EXERCISE DIRECTIONS » Repeat the span of the entries below that starts at the line with "Generate a Blender" and ends at the line with "scene = bpy.context.scene", nothing more. Skip the pictures.

DATASET RECORDS »
• • • • • • •
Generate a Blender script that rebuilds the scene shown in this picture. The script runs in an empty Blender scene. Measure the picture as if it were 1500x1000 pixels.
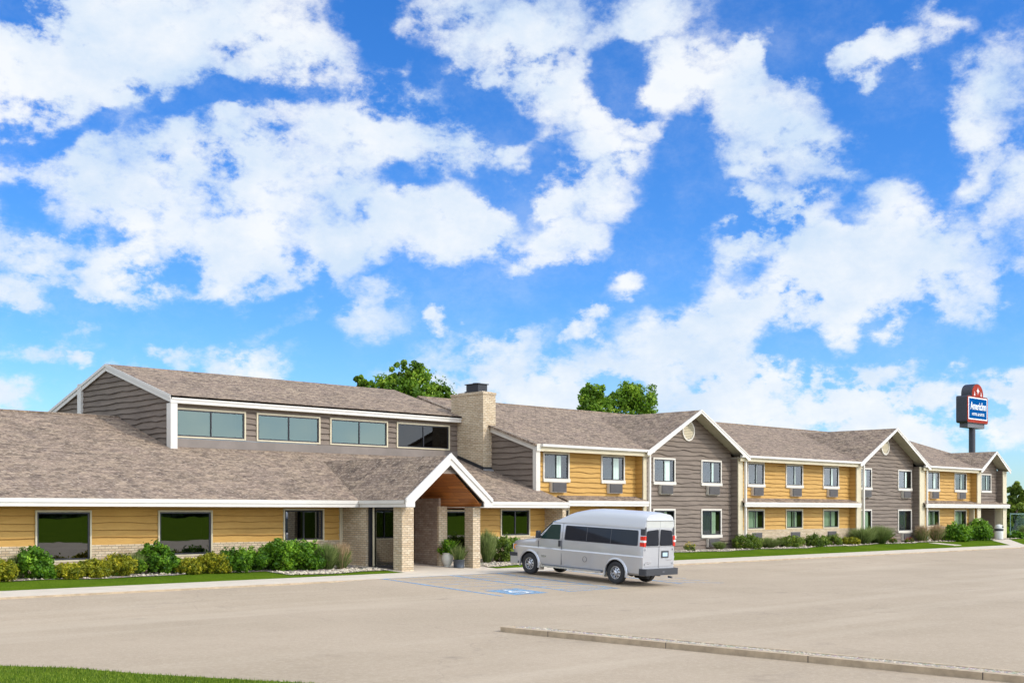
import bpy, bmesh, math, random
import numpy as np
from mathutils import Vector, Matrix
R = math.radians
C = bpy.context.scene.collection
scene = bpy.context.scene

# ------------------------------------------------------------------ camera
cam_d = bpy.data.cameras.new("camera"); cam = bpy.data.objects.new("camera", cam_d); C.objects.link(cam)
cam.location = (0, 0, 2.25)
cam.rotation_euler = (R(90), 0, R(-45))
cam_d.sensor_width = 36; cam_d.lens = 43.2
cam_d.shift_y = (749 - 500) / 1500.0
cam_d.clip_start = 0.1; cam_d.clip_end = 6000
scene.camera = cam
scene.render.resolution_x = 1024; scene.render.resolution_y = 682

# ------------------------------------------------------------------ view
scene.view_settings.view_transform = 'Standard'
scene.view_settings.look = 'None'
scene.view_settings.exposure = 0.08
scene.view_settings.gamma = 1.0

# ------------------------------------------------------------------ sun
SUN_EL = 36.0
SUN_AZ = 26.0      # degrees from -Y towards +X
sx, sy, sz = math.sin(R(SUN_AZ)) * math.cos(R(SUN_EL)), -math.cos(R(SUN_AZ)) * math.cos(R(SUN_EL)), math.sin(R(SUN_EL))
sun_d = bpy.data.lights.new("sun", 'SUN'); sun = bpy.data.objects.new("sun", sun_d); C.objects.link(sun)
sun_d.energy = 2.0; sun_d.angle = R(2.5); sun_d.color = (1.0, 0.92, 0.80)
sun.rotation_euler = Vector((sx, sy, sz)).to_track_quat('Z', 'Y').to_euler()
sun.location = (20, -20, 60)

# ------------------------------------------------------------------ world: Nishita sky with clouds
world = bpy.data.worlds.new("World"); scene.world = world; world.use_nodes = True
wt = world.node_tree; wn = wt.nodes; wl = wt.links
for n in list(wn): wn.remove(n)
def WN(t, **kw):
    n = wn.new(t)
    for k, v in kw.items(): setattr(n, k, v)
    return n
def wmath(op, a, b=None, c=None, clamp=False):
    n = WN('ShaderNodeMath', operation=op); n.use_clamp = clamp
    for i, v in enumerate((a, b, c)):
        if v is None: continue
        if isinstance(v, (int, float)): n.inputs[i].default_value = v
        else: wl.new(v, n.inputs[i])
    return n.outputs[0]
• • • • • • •
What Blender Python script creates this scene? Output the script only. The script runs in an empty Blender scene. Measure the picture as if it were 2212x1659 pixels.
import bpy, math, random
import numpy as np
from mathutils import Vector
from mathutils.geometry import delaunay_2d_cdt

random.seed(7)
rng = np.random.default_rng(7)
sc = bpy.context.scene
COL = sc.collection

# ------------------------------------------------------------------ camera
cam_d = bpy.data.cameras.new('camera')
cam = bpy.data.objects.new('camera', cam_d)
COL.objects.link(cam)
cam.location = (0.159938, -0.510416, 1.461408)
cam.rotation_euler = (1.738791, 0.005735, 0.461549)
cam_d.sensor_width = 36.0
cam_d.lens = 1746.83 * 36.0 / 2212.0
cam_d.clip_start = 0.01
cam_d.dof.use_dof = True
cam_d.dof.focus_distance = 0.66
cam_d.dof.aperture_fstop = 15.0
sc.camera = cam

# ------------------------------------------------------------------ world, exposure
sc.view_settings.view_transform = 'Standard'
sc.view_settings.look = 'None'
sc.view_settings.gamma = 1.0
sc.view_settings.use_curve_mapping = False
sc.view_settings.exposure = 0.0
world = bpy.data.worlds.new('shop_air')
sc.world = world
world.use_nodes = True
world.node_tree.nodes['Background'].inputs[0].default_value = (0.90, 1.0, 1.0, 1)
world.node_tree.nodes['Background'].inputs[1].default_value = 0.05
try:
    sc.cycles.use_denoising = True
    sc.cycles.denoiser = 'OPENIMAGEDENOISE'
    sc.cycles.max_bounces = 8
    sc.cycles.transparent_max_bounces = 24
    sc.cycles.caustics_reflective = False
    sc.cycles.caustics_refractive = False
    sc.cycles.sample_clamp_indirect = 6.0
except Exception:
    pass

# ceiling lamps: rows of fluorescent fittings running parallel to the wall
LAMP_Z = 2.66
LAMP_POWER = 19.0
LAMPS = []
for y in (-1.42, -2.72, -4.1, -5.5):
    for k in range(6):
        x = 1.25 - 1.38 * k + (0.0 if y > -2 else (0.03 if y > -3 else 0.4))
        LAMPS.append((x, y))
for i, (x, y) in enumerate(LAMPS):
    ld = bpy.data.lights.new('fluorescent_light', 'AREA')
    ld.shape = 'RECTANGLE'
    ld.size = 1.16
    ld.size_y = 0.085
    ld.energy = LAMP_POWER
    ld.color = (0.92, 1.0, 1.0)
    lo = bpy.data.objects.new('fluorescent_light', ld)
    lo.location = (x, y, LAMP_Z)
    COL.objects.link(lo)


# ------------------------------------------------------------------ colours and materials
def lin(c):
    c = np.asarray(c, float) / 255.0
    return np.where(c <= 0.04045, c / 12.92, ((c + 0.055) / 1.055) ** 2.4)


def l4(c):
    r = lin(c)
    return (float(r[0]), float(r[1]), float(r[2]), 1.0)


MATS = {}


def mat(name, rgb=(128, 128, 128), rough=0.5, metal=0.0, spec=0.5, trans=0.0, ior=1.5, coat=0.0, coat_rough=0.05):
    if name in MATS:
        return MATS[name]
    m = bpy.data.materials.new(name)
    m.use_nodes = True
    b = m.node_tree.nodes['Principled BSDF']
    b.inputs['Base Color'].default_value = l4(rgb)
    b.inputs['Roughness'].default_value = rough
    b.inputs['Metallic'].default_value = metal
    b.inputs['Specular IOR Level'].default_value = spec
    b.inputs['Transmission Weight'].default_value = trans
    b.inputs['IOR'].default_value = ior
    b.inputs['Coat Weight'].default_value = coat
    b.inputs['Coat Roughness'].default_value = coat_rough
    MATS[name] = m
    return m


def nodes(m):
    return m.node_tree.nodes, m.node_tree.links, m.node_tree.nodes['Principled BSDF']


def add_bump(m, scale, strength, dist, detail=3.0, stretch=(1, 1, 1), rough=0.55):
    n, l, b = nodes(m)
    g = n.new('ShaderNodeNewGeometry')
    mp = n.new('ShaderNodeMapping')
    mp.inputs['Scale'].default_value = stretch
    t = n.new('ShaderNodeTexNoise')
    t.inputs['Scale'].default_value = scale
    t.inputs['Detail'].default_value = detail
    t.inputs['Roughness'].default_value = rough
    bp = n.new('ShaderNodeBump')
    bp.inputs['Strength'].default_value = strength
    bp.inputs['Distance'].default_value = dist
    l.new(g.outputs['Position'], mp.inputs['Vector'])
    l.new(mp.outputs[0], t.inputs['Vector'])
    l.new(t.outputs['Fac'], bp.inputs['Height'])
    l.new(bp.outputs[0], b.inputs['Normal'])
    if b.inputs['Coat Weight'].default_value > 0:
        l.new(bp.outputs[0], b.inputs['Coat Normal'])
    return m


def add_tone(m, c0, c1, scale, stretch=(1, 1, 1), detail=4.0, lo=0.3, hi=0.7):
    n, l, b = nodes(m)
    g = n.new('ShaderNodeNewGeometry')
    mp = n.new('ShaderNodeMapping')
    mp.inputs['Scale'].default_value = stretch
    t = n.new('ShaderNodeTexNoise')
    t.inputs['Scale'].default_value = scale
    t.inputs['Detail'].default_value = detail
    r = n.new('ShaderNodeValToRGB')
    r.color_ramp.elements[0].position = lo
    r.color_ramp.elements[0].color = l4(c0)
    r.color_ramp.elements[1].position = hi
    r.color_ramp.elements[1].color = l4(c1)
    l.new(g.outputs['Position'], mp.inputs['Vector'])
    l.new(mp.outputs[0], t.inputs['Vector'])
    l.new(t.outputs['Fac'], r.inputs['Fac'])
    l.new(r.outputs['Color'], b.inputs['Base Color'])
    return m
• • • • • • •
REPLY TO THE EXERCISE »
Generate a Blender script that rebuilds the scene shown in this picture. The script runs in an empty Blender scene. Measure the picture as if it were 1500x1000 pixels.
import bpy, bmesh, math, random
import numpy as np
from mathutils import Vector, Matrix
R = math.radians
C = bpy.context.scene.collection
scene = bpy.context.scene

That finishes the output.